When Turkish President Recep Tayyip Erdogan announced a new military operation in Syria to clear out terrorist and rebel groups threatening to infiltrate the Turkish border, Trump decided he would no longer back the YPG’s agenda of establishing a permanent Kurdish region in Syria. Turkey considers the Kurdish YPG and Kurdistan Workers Party [PKK] as terror groups hell-bent on establishing an independent Kurdistan in Turkish territory. “There rare many steps that Turkey and Iran can take together to stop the fighting in the region and to establish peace,” said Erdogan, referring to his commitment to peace in the region. Only yesterday, Russian President Vladmir Putin, Erdogan and Iranian President Hassan Rouhani called for a new Syrian constitution and free elections, something demanded for years by Saudi Arabia’s High Negotiation Commission.

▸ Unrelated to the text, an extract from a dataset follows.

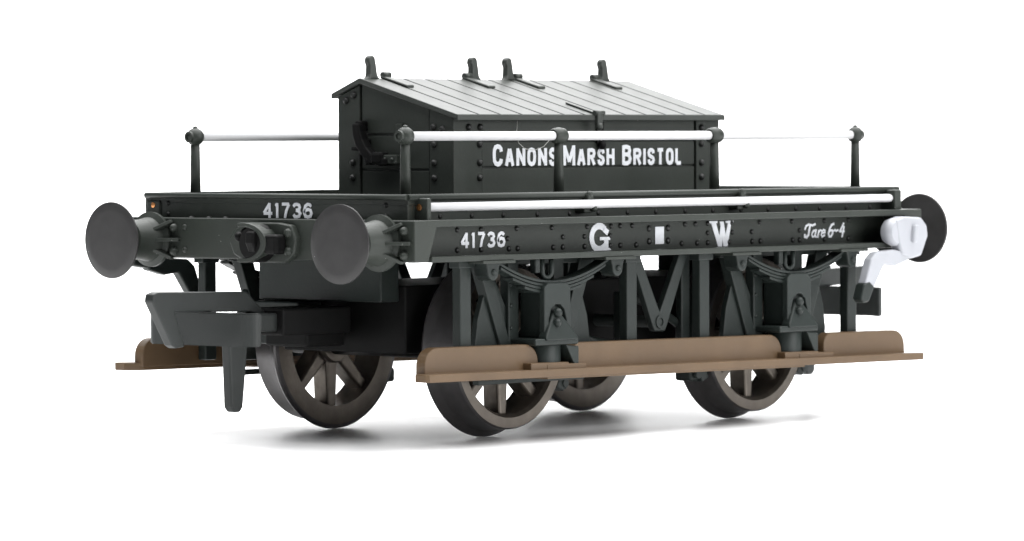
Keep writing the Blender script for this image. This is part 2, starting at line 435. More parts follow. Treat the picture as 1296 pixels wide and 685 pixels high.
# ---- buffers ---------------------------------------------------------------
def buffer(sy):
    o = (-29.2, sy * 11.4, 14.38)
    mb = MB()
    mb.lathe([(0, 2.0), (-0.25, 2.0), (-0.45, 1.62), (-1.0, 1.5), (-1.05, 1.47), (-2.45, 1.42), (-2.5, 1.36), (-2.5, 0.9), (-2.4, 0.0)], 'x', o, n=40)
    for a in (0, 180, 32, 148, 212, 328):                         # webs that brace the stock to the headstock
        L = 2.95 if a in (0, 180) else 2.55
        c, s = math.cos(math.radians(a)), math.sin(math.radians(a))
        t = MB()
        t.prism([(-29.1, 1.0), (-29.1, L), (-29.42, L), (-30.35, 1.38), (-30.35, 1.0)], 'y', -0.13, 0.13, bev=0.04)
        for v in t.bm.verts:
            rr = v.co.z; tt = v.co.y
            v.co = Vector((v.co.x, o[1] + c * rr - s * tt, o[2] + s * rr + c * tt))
        bmesh.ops.recalc_face_normals(t.bm, faces=t.bm.faces[:])
        mb.merge(t.bm)
    for sy2 in (-1, 1):
        for sz in (-1, 1):
            mb.rivet((-29.2, o[1] + sy2 * 2.35, o[2] + sz * 0.85), 'x', 0.33, 0.42)
    b = mb.build('buffer', 'body', root)
    mb = MB()
    mb.tube([(-31.5, o[1], o[2]), (-32.2, o[1], o[2]), (-33.1, o[1], o[2])], 0.95, n=28)
    R = 2.76
    mb.lathe([(0.62, 0.0), (0.60, 0.9), (0.35, 1.5), (0.2, R - 0.2), (0.16, R - 0.04), (0.10, R), (0.02, R), (-0.02, R - 0.05), (-0.05, R * 0.75), (-0.08, R * 0.4), (-0.09, 0)],
             'x', (-33.3, o[1], o[2]), n=72)
    mb.build('buffer_head', 'buffer', b)
    return b
for sy in (-1, 1):
    b = buffer(sy)
    turn_copy(b, root)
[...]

When you talk about differences with Mattis, Trump thinks the U.S. mission in Syria was limited to battling ISIS. Mattis was committed like Graham with toppling al-Assad, something Trump thinks squanders U.S. military resources. When you really get down to it, Trump wants to use the military only to fight-and-win wars when it comes to U.S. national security. Mattis and Graham think its OK to supply-arms-cash-and-advisers to topple a sovereign government like the one in Damascus. All the fake talk about former National Security Lt. Gen. Michael Flynn “selling out his country,” he was simply trying to help put U.S.-Russian relations back on a sound footing. When Obama expelled 35 Russian diplomats Dec. 29, 2016, U.S.-Russian relations had hit rock bottom. Something had to be done to turn things around. Flynn’s talks with Kislyak, whether he lied or not, were about improving relations.

Deciding to let Turkey do some of the heavy lifting in Syria to clear out rebel groups and terrorists like al-Qaeda and ISIS, Trump concluded that the U.S. mission at this point in Syria was completed. Talk of ISIS reconstituting with the loss of 2,000 U.S. military advisers is preposterous. ISIS lost its territory in Iraq and Syria not because only the U.S. committed to eradicating them. Turkey, Russia and Iran, all have tried to rid the region of rebel groups and terrorists committed to toppling Syrian President Bashar al-Assad. However undesirable al-Assad, he’s preferable to the chaos, death, destruction and anarchy from all the rebel groups trying to topple his Damascus government. Putin warned in 2015 before committing the Russian military to saving al-Assad, that allowing rebel and terrorist groups to topple Damacus would create the same disaster of what happened in Iraq.